I've asked about this already here (thanks to user10354138 for the quick and good answer!) but when I showed the solution to my instructor, he said I should follow first his procedure for getting the dual curve and see if both methodologies yield the same result.
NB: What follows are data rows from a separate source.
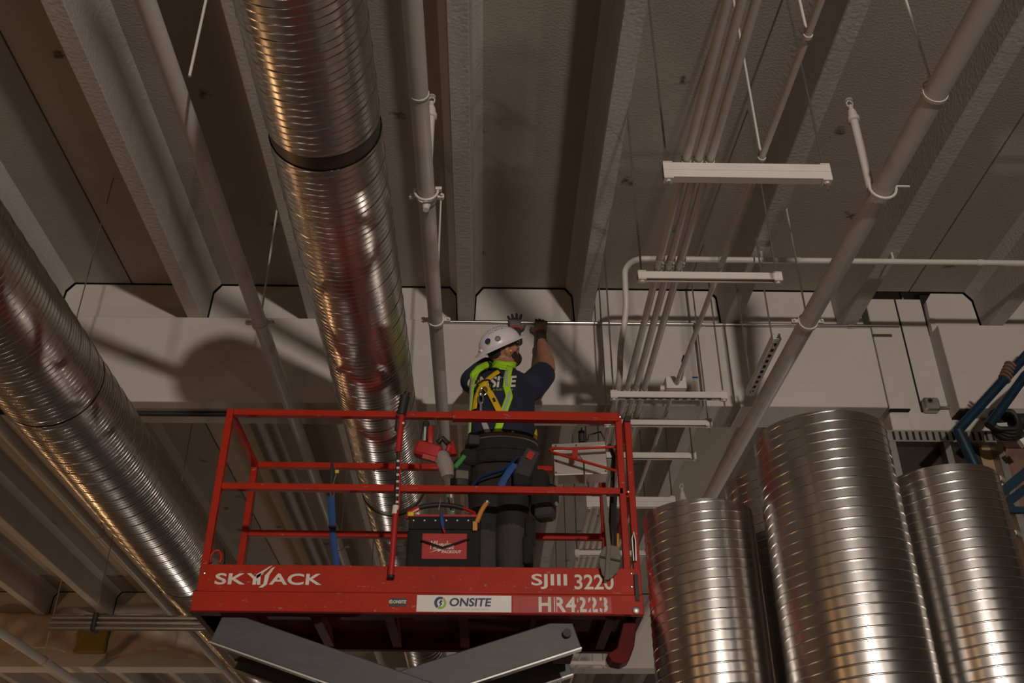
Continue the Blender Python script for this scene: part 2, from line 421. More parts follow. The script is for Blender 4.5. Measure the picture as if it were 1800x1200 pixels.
def ceiling_duct(x, z, r, ys, label, n=56, gap=.008):
    e = empty('spiral_duct', (x, ys[0], z), label, 'duct', 'spiral ducts hung under the ceiling')
    for a, b in zip(ys, ys[1:]):
        spiral('duct_section', (x, a+gap, z), Y, b-a-2*gap, r, e, n=n)
    for a in ys[1:-1]:
        MB().lathe([(r-.008, -.075), (r-.004, -.03), (r-.004, .03), (r-.008, .075)], (x, a, z), 56, Y.to_track_quat('Z', 'Y').to_matrix()).build('coupling', 'galv_band', e)
    for k, yy in enumerate([ys[0]+.55+2.4*i for i in range(int((ys[-1]-ys[0])/2.4))]):
        if any(abs(yy-g-.16) < .25 for g in (GY, GY+7.5)): yy += .5
        st = MB().box((x, yy, z+r+.008), (.05, .03, .014)).build('hanger_clip', 'galv_dull', e, smooth=False)
        MB().tube([(x, yy, z+r+.003), (x, yy, SLAB+.002)], .004, 6).build('hanger_rod', 'galv_dull', st)
    return e
ceiling_duct(-.68, 4.50, .232, [2.05, 3.05, 6.78, 9.8, 12.8, 15.8], 'large galvanised spiral duct running overhead straight behind the red lift', gap=.042)
ceiling_duct(-2.41, 4.30, .285, [2.05, 4.9, 7.95, 11.0, 14.0], 'galvanised spiral duct crossing the lower left, left of the lift')

def standing_duct(c, ztop, r, label):
    e = empty('standing_duct', (c[0], c[1], 0), label, 'duct', 'spiral duct lengths stood upright on the floor')
    s = spiral('duct_shell', (c[0], c[1], 0), Z, ztop, r, e, pitch=.147, ribs=3, n=72, hs=.0026, hr=.0019, rw=.008)
    MB().lathe([(r-.004, -.02), (r+.0005, -.02), (r+.0005, 0), (r-.004, 0)], (c[0], c[1], ztop+.004), 72).build('rim', 'galvanised', e)
    return e
standing_duct((1.68, 4.55), 3.80, .325, 'tallest and widest upright spiral duct, front of the four by the lift')
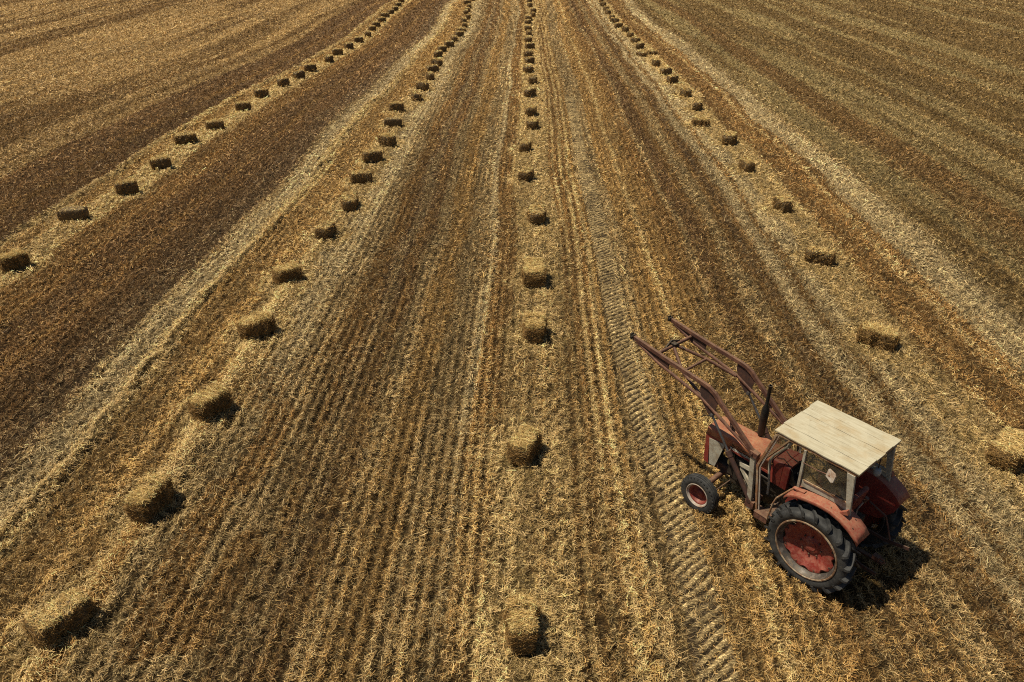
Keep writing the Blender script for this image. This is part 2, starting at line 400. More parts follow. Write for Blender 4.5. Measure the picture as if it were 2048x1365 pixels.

My instructor's procedure:
Consider a projective elliptic curve $E$ given by $$F(x,y,z)=y^2z-x^3$$ Then get the partial derivatives $$\frac{\partial F}{\partial x}=-3x^2$$ $$\frac{\partial F}{\partial y}=2yz$$ $$\frac{\partial F}{\partial z}=y^2$$
Now, define the mapping
\begin{align*} \phi: (x:y:z)&\mapsto(\frac{\partial F}{\partial x}:\frac{\partial F}{\partial y}:\frac{\partial F}{\partial z})\\ &\mapsto(-3x^2:2yz:y^2) \end{align*}
Let $$X=-3x^2$$ $$Y=-2yz$$ $$Z=-y^2$$
Now, we can do two things here: first is to get $x,y,z$ in terms of $X,Y,Z$ and substitute to $E$ to get the dual curve, and second is to get the terms of $E$ and represent it in terms of $X,Y,Z$.
First method:
$$x=(-\frac{X}{3})^\frac{1}{2}$$ $$y=(-Z)^\frac{1}{2}$$ $$z=-\frac{Y}{2y}=-\frac{Y}{2(-Z)^\frac{1}{2}}$$
Then, substituting these to $E$,
$$\frac{ZY}{2(-Z)^\frac{1}{2}}-(-\frac{X}{3})^\frac{3}{2}=0$$ $$\frac{Z^2Y^2}{-4Z}=(-\frac{X}{3})^3$$ $$\frac{ZY^2}{-4}=-\frac{X^3}{27}$$ $$27ZY^2=4X^3$$
This is the dual curve of $E$.
Second method:
$$y^2z=(-\frac{Y}{2})(-Z)^\frac{1}{2}$$ $$-x^3=-(-\frac{X}{3})^\frac{3}{2}$$
Adding these together,
$$(-\frac{Y}{2})(-Z)^\frac{1}{2}-(-\frac{X}{3})^\frac{3}{2}=0$$ $$(\frac{Y^2}{4})(-Z)=(-\frac{X}{3})^3$$ $$-\frac{ZY^2}{4}=-\frac{X^3}{27}$$ $$\frac{ZY^2}{-4}=-\frac{X^3}{27}$$ $$27ZY^2=4X^3$$
This is the dual curve of $E$.
Now, how can I do this for projective elliptic curves in general (given in Weierstrass form $y^2z=x^3+axz^2+bz^3$)? I'm particularly stuck in getting the equation of dual curve after defining the mapping $\phi$.